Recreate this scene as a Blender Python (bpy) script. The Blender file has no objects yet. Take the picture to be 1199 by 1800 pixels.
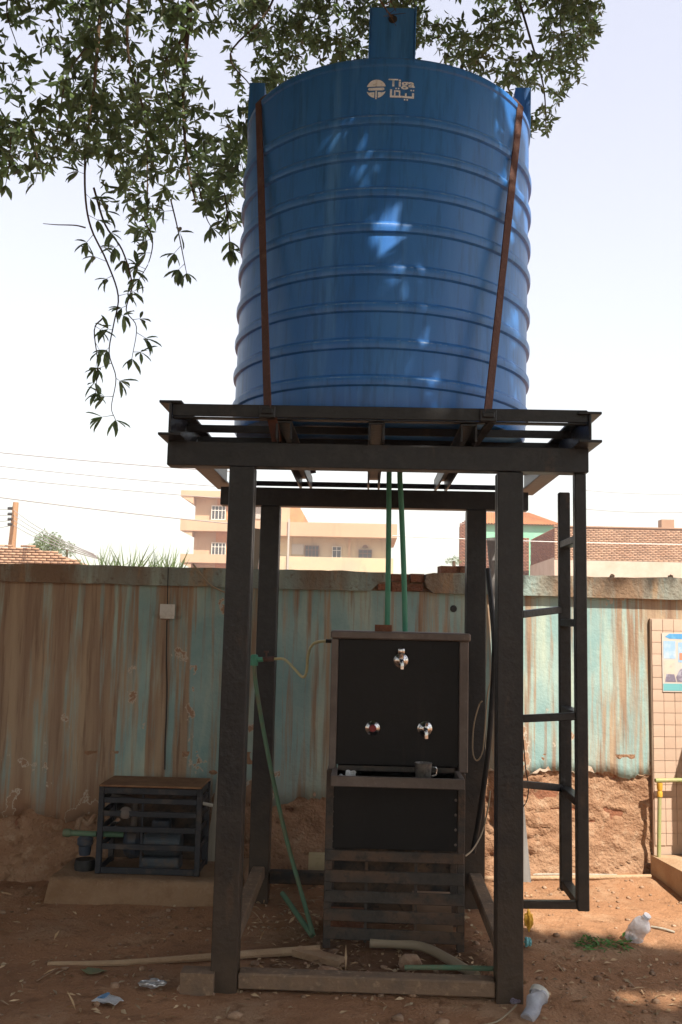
import bpy, bmesh, math, random
import numpy as np
from mathutils import Vector, Matrix

random.seed(7)
rng = np.random.default_rng(11)
C = bpy.context.scene.collection
S = bpy.context.scene
PI = math.pi

# ------------------------------------------------------------------ camera
F, PITCH, ROLL, YAW, EYE = 1629.6, .1189, .0233, -.0287, 1.55
def cam_axes():
    cp, sp, cy, sy = math.cos(PITCH), math.sin(PITCH), math.cos(YAW), math.sin(YAW)
    f = Vector((sy*cp, cy*cp, sp)); rt = Vector((cy, -sy, 0)); up = rt.cross(f)
    c, s = math.cos(ROLL), math.sin(ROLL)
    return c*rt + s*up, c*up - s*rt, f
CR, CU, CF = cam_axes()
cam = bpy.data.cameras.new('camera'); cam_o = bpy.data.objects.new('camera', cam); C.objects.link(cam_o)
cam.sensor_fit = 'VERTICAL'; cam.sensor_height = 24; cam.lens = F/1800*24
cam.clip_start = .05; cam.clip_end = 2000
M = Matrix((CR, CU, -CF)).transposed().to_4x4(); M.translation = Vector((0, 0, EYE))
cam_o.matrix_world = M
S.camera = cam_o

def at(px, py, Y):
    """point of the place seen at photo pixel px,py at the distance Y from the camera"""
    d = CF + CR*((px-599.5)/F) + CU*((900-py)/F)
    return Vector((0, 0, EYE)) + d*(Y/d.y)
def gnd(px, py, z=0.):
    d = CF + CR*((px-599.5)/F) + CU*((900-py)/F)
    return Vector((0, 0, EYE)) + d*((z-EYE)/d.z)

# ------------------------------------------------------------------ light
SUN = Vector((.50, -.80, 1.2)).normalized()
SUN_EL = math.asin(SUN.z); SUN_AZ = math.atan2(SUN.x, SUN.y)      # clockwise from +Y
w = bpy.data.worlds.new('World'); S.world = w; w.use_nodes = True
nt = w.node_tree; nt.nodes.clear()
sky = nt.nodes.new('ShaderNodeTexSky'); sky.sky_type = 'NISHITA'; sky.sun_disc = False
sky.sun_elevation = SUN_EL; sky.sun_rotation = SUN_AZ
sky.air_density = 2.0; sky.dust_density = .8; sky.ozone_density = 1.5; sky.altitude = 300
hsv = nt.nodes.new('ShaderNodeHueSaturation'); hsv.inputs['Saturation'].default_value = .58; hsv.inputs['Hue'].default_value = .55
gam = nt.nodes.new('ShaderNodeGamma'); gam.inputs['Gamma'].default_value = .55    # dust haze evens the sky out
bg = nt.nodes.new('ShaderNodeBackground'); bg.inputs['Strength'].default_value = .12
ow = nt.nodes.new('ShaderNodeOutputWorld')
nt.links.new(sky.outputs[0], gam.inputs[0]); nt.links.new(gam.outputs[0], hsv.inputs['Color']); nt.links.new(hsv.outputs[0], bg.inputs[0]); nt.links.new(bg.outputs[0], ow.inputs[0])
sl = bpy.data.lights.new('sun', 'SUN'); sl.energy = 2.25; sl.angle = math.radians(.55); sl.color = (1, .93, .82)
so = bpy.data.objects.new('sun', sl); C.objects.link(so)
so.rotation_euler = SUN.to_track_quat('Z', 'Y').to_euler()
S.view_settings.view_transform = 'Standard'; S.view_settings.look = 'None'
S.view_settings.exposure = 2.0; S.view_settings.gamma = 1; S.view_settings.use_curve_mapping = False

# ------------------------------------------------------------------ materials
def mat(name, base, rough=.8, metal=0, layers=(), bump=None, spec=.35, island=0, objrand=0, trans=None, alpha=None, coat=0, zdust=None):
    """layers: (scale, stretch xyz, colour, lo, hi[, detail]) noise masks laid over the base colour"""
    m = bpy.data.materials.new(name); m.use_nodes = True
    n = m.node_tree.nodes; L = m.node_tree.links
    b = n['Principled BSDF']; b.inputs['Roughness'].default_value = rough; b.inputs['Metallic'].default_value = metal
    b.inputs['Specular IOR Level'].default_value = spec
    if coat: b.inputs['Coat Weight'].default_value = coat; b.inputs['Coat Roughness'].default_value = .15
    rgb = n.new('ShaderNodeRGB'); rgb.outputs[0].default_value = (*base, 1); col = rgb.outputs[0]
    tc = n.new('ShaderNodeTexCoord')
    for i, ly in enumerate(layers):
        sc, st, c2, lo, hi = ly[:5]
        mp = n.new('ShaderNodeMapping'); mp.inputs['Scale'].default_value = st; mp.inputs['Location'].default_value = (i*3.7, i*1.3, i*2.1)
        L.new(tc.outputs['Object'], mp.inputs[0])
        t = n.new('ShaderNodeTexNoise'); t.inputs['Scale'].default_value = sc; t.inputs['Detail'].default_value = ly[5] if len(ly) > 5 else 5
        t.inputs['Roughness'].default_value = .62
        L.new(mp.outputs[0], t.inputs['Vector'])
        r = n.new('ShaderNodeMapRange'); r.inputs[1].default_value = lo; r.inputs[2].default_value = hi
        L.new(t.outputs['Fac'], r.inputs[0])
        x = n.new('ShaderNodeMix'); x.data_type = 'RGBA'
        L.new(r.outputs[0], x.inputs[0]); L.new(col, x.inputs[6]); x.inputs[7].default_value = (*c2, 1); col = x.outputs[2]
    if zdust:
        z0, z1, c2, amt = zdust; sp = n.new('ShaderNodeSeparateXYZ'); L.new(tc.outputs['Object'], sp.inputs[0])
        t = n.new('ShaderNodeTexNoise'); t.inputs['Scale'].default_value = 9; t.inputs['Detail'].default_value = 6; L.new(tc.outputs['Object'], t.inputs['Vector'])
        ad = n.new('ShaderNodeMath'); ad.operation = 'MULTIPLY_ADD'; L.new(t.outputs['Fac'], ad.inputs[0]); ad.inputs[1].default_value = (z1-z0)*1.1; L.new(sp.outputs['Z'], ad.inputs[2])
        r = n.new('ShaderNodeMapRange'); r.inputs[1].default_value = z0; r.inputs[2].default_value = z1+(z1-z0)*.6; r.inputs[3].default_value = amt; r.inputs[4].default_value = 0; L.new(ad.outputs[0], r.inputs[0])
        x = n.new('ShaderNodeMix'); x.data_type = 'RGBA'; L.new(r.outputs[0], x.inputs[0]); L.new(col, x.inputs[6]); x.inputs[7].default_value = (*c2, 1); col = x.outputs[2]
    if island or objrand:
        if island: src = n.new('ShaderNodeNewGeometry').outputs['Random Per Island']
        else: src = n.new('ShaderNodeObjectInfo').outputs['Random']
        a = island or objrand
        r = n.new('ShaderNodeMapRange'); r.inputs[3].default_value = 1-a; r.inputs[4].default_value = 1+a; L.new(src, r.inputs[0])
        h = n.new('ShaderNodeHueSaturation'); L.new(r.outputs[0], h.inputs['Value']); L.new(col, h.inputs['Color']); col = h.outputs[0]
    L.new(col, b.inputs['Base Color'])
    if bump:
        bs, bst, amt = bump
        mp = n.new('ShaderNodeMapping'); mp.inputs['Scale'].default_value = bst; L.new(tc.outputs['Object'], mp.inputs[0])
        t = n.new('ShaderNodeTexNoise'); t.inputs['Scale'].default_value = bs; t.inputs['Detail'].default_value = 6
        L.new(mp.outputs[0], t.inputs['Vector'])
        bp = n.new('ShaderNodeBump'); bp.inputs['Strength'].default_value = amt; bp.inputs['Distance'].default_value = .02
        L.new(t.outputs['Fac'], bp.inputs['Height']); L.new(bp.outputs[0], b.inputs['Normal'])
    if trans:
        tr = n.new('ShaderNodeBsdfTranslucent'); ms = n.new('ShaderNodeMixShader'); ms.inputs[0].default_value = trans[0]
        h = n.new('ShaderNodeMix'); h.data_type = 'RGBA'; h.blend_type = 'MULTIPLY'; h.inputs[0].default_value = 1
        L.new(col, h.inputs[6]); h.inputs[7].default_value = (*trans[1], 1); L.new(h.outputs[2], tr.inputs[0])
        L.new(b.outputs[0], ms.inputs[1]); L.new(tr.outputs[0], ms.inputs[2]); L.new(ms.outputs[0], n['Material Output'].inputs[0])
    if alpha is not None: b.inputs['Alpha'].default_value = alpha
    return m

O3 = (1, 1, 1)
MT = {}
MT['steel'] = mat('black_painted_steel', (.013, .013, .014), .42, 0, [(14, O3, (.028, .026, .025), .45, .75), (7, (1, 1, .3), (.085, .048, .028), .60, .76), (60, O3, (.009, .009, .009), .5, .7), (130, O3, (.10, .07, .05), .70, .78)], (45, O3, .14), .40, zdust=(.05, .85, (.13, .085, .052), .75))
MT['steel_low'] = mat('dusty_black_steel', (.030, .028, .026), .62, 0, [(6, O3, (.17, .10, .055), .40, .70), (40, O3, (.02, .018, .016), .55, .7)], (60, O3, .15), .3)
MT['rail'] = mat('mud_caked_steel', (.22, .145, .095), .85, 0, [(7, O3, (.15, .11, .08), .44, .66), (30, O3, (.36, .25, .16), .55, .75)], (40, O3, .3), .2)
MT['rust'] = mat('rusty_strap_steel', (.10, .048, .036), .75, .0, [(18, (1, 1, .4), (.075, .034, .026), .4, .65), (50, O3, (.15, .08, .055), .55, .75), (6, O3, (.17, .11, .085), .58, .75)], (80, O3, .25), .3)
MT['tank'] = mat('blue_tank_plastic', (.026, .150, .485), .38, 0, [(2.2, (1, 1, .35), (.04, .19, .53), .35, .65), (5, (2.2, 2.2, .16), (.09, .27, .60), .55, .80), (30, (1, 1, .1), (.02, .10, .28), .5, .8), (90, O3, (.16, .27, .42), .70, .84)], (26, (1, 1, .3), .06), .45)
MT['print'] = mat('white_tank_print', (.76, .86, .95), .6, 0, [(90, O3, (.40, .42, .42), .5, .75)])
MT['panel'] = mat('black_cooler_sheet', (.008, .0075, .0075), .5, 0, [(3, O3, (.013, .011, .010), .4, .7), (11, (1.6, 1, .12), (.030, .022, .017), .58, .80), (120, O3, (.06, .05, .04), .72, .80)], (40, O3, .04), .25)
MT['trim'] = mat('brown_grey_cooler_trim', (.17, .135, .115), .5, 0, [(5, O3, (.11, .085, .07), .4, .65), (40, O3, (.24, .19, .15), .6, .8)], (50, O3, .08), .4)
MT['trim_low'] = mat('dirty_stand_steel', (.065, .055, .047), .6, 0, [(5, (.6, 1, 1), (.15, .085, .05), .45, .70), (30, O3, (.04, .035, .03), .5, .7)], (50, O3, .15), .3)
MT['chrome'] = mat('chrome', (.72, .70, .68), .18, 1.0)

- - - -

◆ **What you should do**: Copy nothing but the lines from the first one in the listing through the line with "PI = math.pi", and omit the pictures.

◆ **Worked solution**:
Recreate this scene as a Blender Python (bpy) script. The Blender file has no objects yet. Take the picture to be 1199 by 1800 pixels.
import bpy, bmesh, math, random
import numpy as np
from mathutils import Vector, Matrix

random.seed(7)
rng = np.random.default_rng(11)
C = bpy.context.scene.collection
S = bpy.context.scene
PI = math.pi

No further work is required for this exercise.